Thursday, December 29, 2005

Things That Make Me Angry: Ambiguous Warning Shouts

Look out! Watch out! Heads up! What are you supposed to do when someone shouts one of these at you? Most people hunch over slightly and feebly raise their hands close to their head. Another common reaction is to turn directly towards the source of the warning, which, if this is also the source of the impending danger, is about the worst thing you could do. I propose instead a series of six generally accepted warning shouts: Stop! Run! Duck! Jump! Step left! Step right! Doesn’t that seem much more likely to save your life than HEADS UP? Even if you don’t know your left from your right, you still have a 50/50 chance, which I would say is better odds than you get from WATCH OUT!

Wednesday, December 28, 2005

Economics Rap

Math Rap has been on the great big list of things that make me angry for some time. But I may actually have found something much much worse.

Tuesday, December 20, 2005

Rogers pays the bill for cell screw up

One of the best stories in a long time about a consumer who refused to roll over. What would you do if your phone company insisted that you pay a $12,000 bill to cover charges incurred by a criminal? I love that even when the complainants eventually had the charges waved, they still insisted on sitting down with the CEO to talk about how brutal the experience was. Hopefully they will also discuss preventative measures - something as simple as freezing service when a pre-arranged billing limit is reached would have avoided the problem and saved Rogers a buttload of bad publicity.

Monday, December 19, 2005

Brutal Christmas Music

This is the time of year I start thinking deaf people have it pretty good. The idea of never having to listen to Jingle Bell Rock is compelling. If there was anything remotely rock-like about the song, I could at least understand it, though I'm sure I would still despise it. Fiona Scott-Norman takes a look at some other crap Christmas music in The Age.

Friday, December 16, 2005

Canadian Self-Righteousness

Self-righteousness in any form tends to make me angry, and many Canadians are taking on a particularly annoying form of it right now. See David Young’s letter to the editor from yesterday’s Globe and Mail, and my response to it.

The ambassador's words
Dec 15, 2005 Page: A20
Byline: DAVID YOUNG

It's a fine measure of the Bush White House's ham-fisted incompetence that it can't even manage to maintain cordial relations with Canada (Washington Scolds Ottawa -- Dec. 14).

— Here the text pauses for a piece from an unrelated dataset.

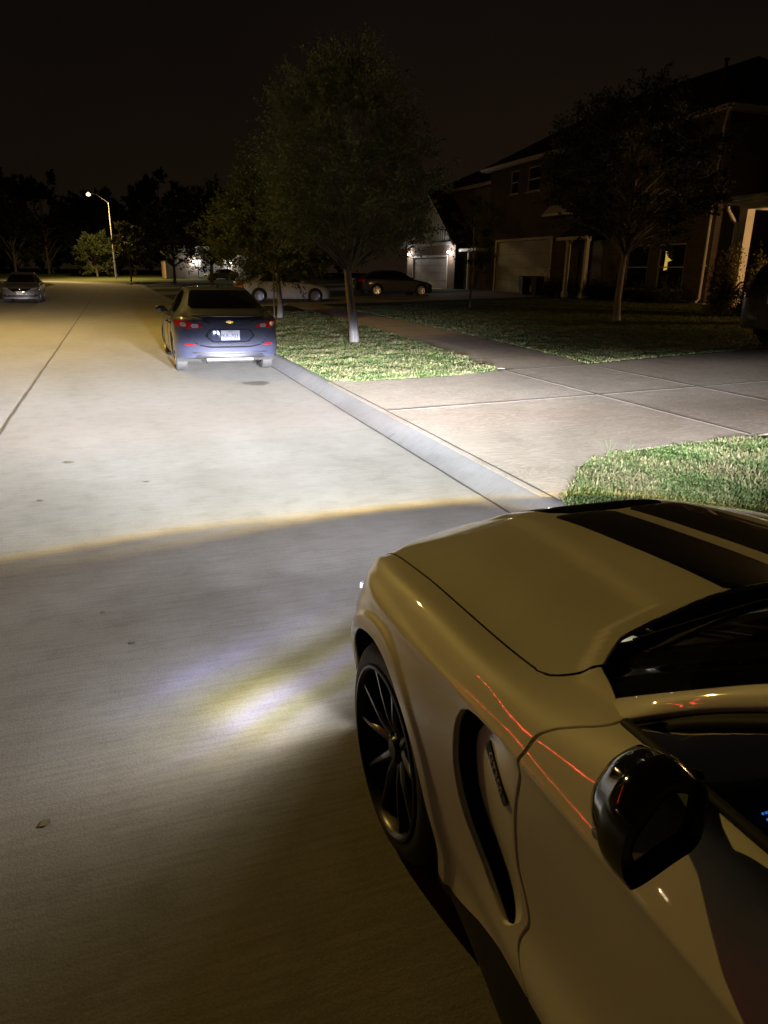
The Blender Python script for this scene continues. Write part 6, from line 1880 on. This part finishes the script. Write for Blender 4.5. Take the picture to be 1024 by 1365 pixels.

Within his own borders, President George W. Bush has shown nothing but contempt for those who publicly disagree with his policies. He has no interest in the give and take of ideas that is central to a healthy democracy.

On the international stage, his cadre of ideological fantasists has done incalculable damage to the American agenda, unravelling relationships and obligations, draining reservoirs of goodwill and replacing compromise and accommodation with the loutish behaviour of a schoolyard bully.

Canada's responsibility in the cross-border relationship is to speak truth to power. Until the U.S. electorate comes to its senses and shows this evangelical dry drunk and his rogue regime the door, ambassador David Wilkins should shut his gob and hope that we don't turn off the energy tap.

That neighbourly spat
Globe & Mail
Dec 16 03:03 Page: A22
Byline: ANGRYMAN

David Young (The Ambassador's Words -- letter, Dec. 14) describes the Bush administration as a rogue regime of ham-fisted, incompetent, loutish evangelicals. Further, he advises U.S. Ambassador David Wilkins to "shut his gob." Yet, Mr. Young marvels at the Americans' inability to maintain cordial relations with Canada. Canadians being so very polite, you know.

Friday, December 09, 2005

Surprise Parties

If you are surprised by your friends throwing you a surprise party, I strongly recommend that you get some new friends. There are two primary surprise party situations where surprise is likely to be induced.

Situation 1: You like parties, but never expected that your friends would throw one in honour of your birthday - you must think your friends are jerks.

Situation 2: You hate parties, and because of this you did not expect your friends to throw one in honour of your birthday - surprise, your friends are jerks.

Wednesday, December 07, 2005

Christmas Lights

Why do homeowners take their lights down every year? Because they know that they're fucking ugly. If the lights looked good, people would leave them up right? The Ugly Christmas Lights site has some extreme examples of how bad things can get. If for some reason you insist on Christmas lights (baby Jesus sure did love ostentatious displays of unnecessary spending) please follow two simple rules. 1: Consistency of colour and illumination - nothing looks tackier than blue, yellow, green, orange, orange, orange red, pink; and nothing looks more ghetto than one strand of lights that flashes quickly, one that flashes slowly and one that doesn't flash at all. 2: No "icicle lights" - while they can be applauded for generally being uniform in colour, they sure as hell don't look like icicles. They look like a raccoon has gotten at your wiring and created an electrical fire hazard.